Noticeably absent from his speech, however, was the tension with Taiwan,
where President Chen Shui-bian has announced a referendum asking its citizens if
they want China to renounce the use of force and remove missiles it has pointed
toward Taiwan.

The referendum dispute handed a political victory to Wen during his American
visit: Bush said publicly for the first time that the United States opposes any
steps by Taiwan to change the status quo and move toward independence. The
United States has pledged to protect Taiwan from China in a confrontation, but
also needs China to help manage the crisis with a belligerent North Korea. Bush
has warned Chen against the referendum, but the Taiwanese leader, who is running
for reelection, said yesterday the vote would go forward.
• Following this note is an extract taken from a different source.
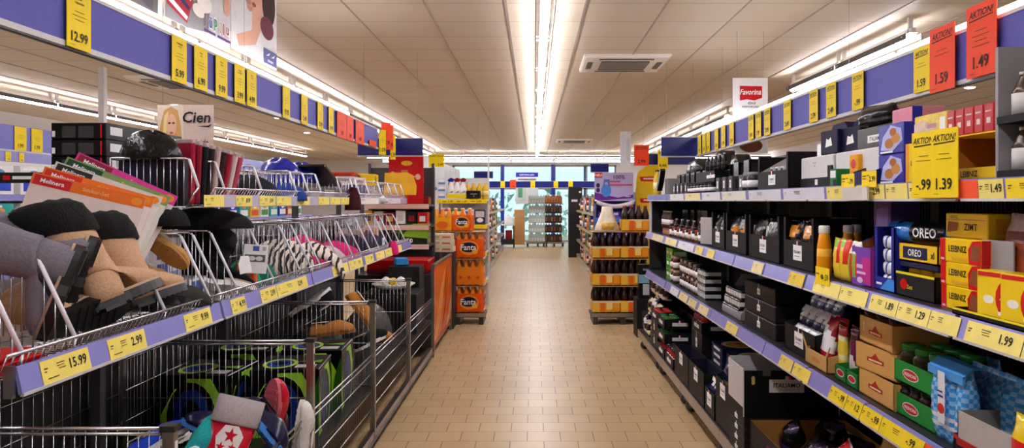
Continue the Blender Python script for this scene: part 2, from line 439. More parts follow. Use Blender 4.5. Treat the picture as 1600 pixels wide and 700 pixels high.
for i,(px,p) in enumerate(((676,'-.99'),(688,'2.49'))):
    y = 10.6; price_sign('price_sign',.115,.185,p,'','#f6d40e',True,1).put('yellow sale sign reading %s hung over the orange drinks, %s' % (p,('outer one','inner one')[i]), ((px-835)*y/F,y,2.27), 0)

# ------------------------------------------------------------------ posters and hanging signs
def poster(label, y0, y1, z0, z1, items, base='#d9d2cf'):
    b = MB(); b.box(-1.742,-1.738,y0,y1,z0,z1,M(base,'p')); b.art((-1.738,y0,z0),(0,y1-y0,0),(0,0,z1-z0),items,.0012)
    o = obj('poster', b); tag(o,label,'poster'); return o
g = lambda h: M(h,'p')
poster('grey clothing poster above the shelf lamp, beside the striped sweater poster',2.55,3.47,2.462,3.15,[
    ('p',[(.0,.0),(.95,.0),(.98,1),(.2,1),(.05,.5)],g('#5d5654')),('p',[(.3,.0),(.52,0),(.5,.6),(.42,1),(.36,1)],g('#827a76')),('p',[(.1,.1),(.3,.0),(.34,.5),(.2,.7)],g('#3f3a3b')),('p',[(.6,.1),(.9,0),(.92,.6),(.7,.5)],g('#48424a'))])
pz = []
pz += [('p',[(0,0),(1,0),(1,1),(0,1)],g('#c9c4c6'))]
pz += [('p',[(.0,.0),(.3,.0),(.62,.04),(.66,.25),(.5,1),(.05,1)],g('#8b8788'))]
pz += [('p',[(.02,.1),(.3,.03),(.42,.3),(.5,1),(.04,1)],g('#b22036'))]
for k in range(4):
    o = .07*k
    pz.append(('p',[(.03+o*.35,.13+o*1.3),(.29+o*.4,.05+o*1.1),(.31+o*.4,.08+o*1.1),(.04+o*.35,.17+o*1.3)],g('#efe9ea' if k%2==0 else '#2c2f5e')))
pz += [('e',.56,.25,.12,.07,g('#e6dfd6')),('e',.47,.17,.1,.05,g('#e2d9cd')),('e',.94,.33,.06,.08,g('#d9a48a'))]
cols = ['#7a2a55','#2f56a8','#2c8a5a','#c7b14a','#c02a2a','#8a2433']
for i,(ch,u) in enumerate(zip('lüpilu',(.56,.65,.735,.81,.865,.935))): 
    pz.append(('t',u,.125,.115,ch,g('#f4f0f0'),.2)); pz.append(('t',u,.127,.095,ch,g(cols[i]),.2))
pz += [('r',.53,.035,.72,.055,g('#55356a')),('r',.75,.035,.99,.055,g('#55356a'))]
poster('poster of a striped sweater with colourful lüpilu lettering',3.49,4.23,2.468,3.15,pz)
poster('poster of a bathing person with a maroon sponge and blue wave logo',4.25,5.0,2.478,3.15,[
    ('p',[(0,0),(1,0),(1,1),(0,1)],g('#d9d5d6')),('p',[(.15,.05),(.5,.14),(.66,.36),(.62,.6),(.45,.6),(.42,.36),(.42,.26),(.1,.14)],g('#d8a68c')),
    ('e',.5,.56,.18,.15,g('#dca990')),('e',.8,.6,.16,.22,g('#2e1a18')),('e',.76,.36,.16,.11,g('#6e2a3c')),('e',.34,.5,.06,.03,g('#c88d78')),('e',.36,.44,.05,.025,g('#c88d78')),('e',.46,.5,.04,.02,g('#9a4a3c')),('r',.5,.6,.6,.615,g('#2e1a18')),
    ('r',.68,.02,.99,.16,g('#5a5b92')),('t',.835,.055,.03,'miomare',WHT,.26),('p',[(.72,.09),(.79,.12),(.82,.135),(.79,.1)],WHT),('p',[(.84,.09),(.91,.12),(.94,.135),(.91,.1)],WHT)],'#d9d5d6')
def hung_sign(name, x0, x1, y, z0, z1, items, label, base='#efecec'):
    b = empty(name); obj('card', MB().box(x0,x1,y,y+.004,z0,z1,g(base)).art((x0,y,z0),(x1-x0,0,0),(0,0,z1-z0),items,.0012), b)
    for x in (x0+.04,x1-.04): obj('thread', MB().seg((x,y+.002,z1),(x,y+.002,HC),.0015,STEEL,4), b)
    tag(b,label,'hanging sign'); return b
hung_sign('hanging_sign',1.87,2.2,7.0,2.05,2.76,[('p',[(.2,.73),(.84,.75),(.84,.94-.05),(.2,.895)],g('#c8161c')),('p',[(.2,.70),(.4,.715),(.62,.70),(.84,.735),(.84,.76),(.2,.76)],g('#c8161c')),
    ('t',.52,.815,.075,'Favorina',WHT,.6,.2),('t',.55,.665,.032,'EDLE',INK,.4),('t',.5,.62,.032,'VERFÜHRUNG',INK,.8),('e',.52,.1,.33,.09,g('#6a3a20'))],
    'white hanging sign with red Favorina logo behind the grocery band')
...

During yesterday's speech, Wen talked with pride of China's 5,000-year-old
civilization and an economy that he said had grown 9 percent annually in recent
years. But he also acknowledged that Communist China had "made a few detours and
missed some opportunities" and that the country suffers from vast inequalities
between urban and rural people.

"China's development is blessed with a rare period of strategic opportunities
and if we don't grasp it, it will slip away," he said. "We can rely on no one
except ourselves to resolve the problems facing our 1.3 billion people."

Wen, a 61-year-old geologist by training whose adroit management skills
helped him climb to the top of the Communist Party hierarchy, was given a
standing ovation before he spoke. The largely Chinese audience waved flags and
laughed loudly at his jokes and stories, which were translated to
English-speakers through headsets.

Wen said China was working hard to improve its record on human rights, and
declared, "I'm not suggesting that China's human rights situation in impeccable."

That remark might have been a reference to a cloud over Wen's visit to
Harvard: the arrest and detention of Yang Jianli, a Brookline resident and
Kennedy School alumnus who was arrested in 2002 after traveling to China on
someone else's passport to observe the labor unrest. More than 100 Harvard
faculty members signed a letter asking for his release. His wife, Christina Fu,
a Harvard employee, said she did not attend the speech yesterday because she did
not win a ticket in the lottery used to determine who could attend. Security
regulations prohibited lottery-winners from giving away their tickets, according
to Fu and a professor with Harvard's Asia Center.

Outside, about 60 protesters from the Taiwanese and Tibetan communities
peppered the road with signs and banners, including "China out of Tibet" and
"Bring Dictator Jiang to Justice." A dozen practitioners of Falun Gong, an
outlawed spiritual movement, wore bright yellow shirts, but inside the 800-seat
auditorium, none could be seen.

Meghan Howard, a Harvard senior and president of Students for a Free Tibet,
managed to sneak in a Tibetan flag and sit near the front. When Wen talked
about how much he loved his people, she stood and unfurled it, yelling: "We will
never stop fighting. Free Tibet!"

As she was escorted out, Wen didn't miss a beat.

"Please allow me to continue my speech," he said. "Ladies and gentlemen, I
will not be disrupted because I am deeply convinced that the 300 million
Americans do have friendly feelings towards the Chinese people and I'm deeply
convinced that the US-Chinese relations will not only serve the interests of
these two countries, but the stability of the whole world."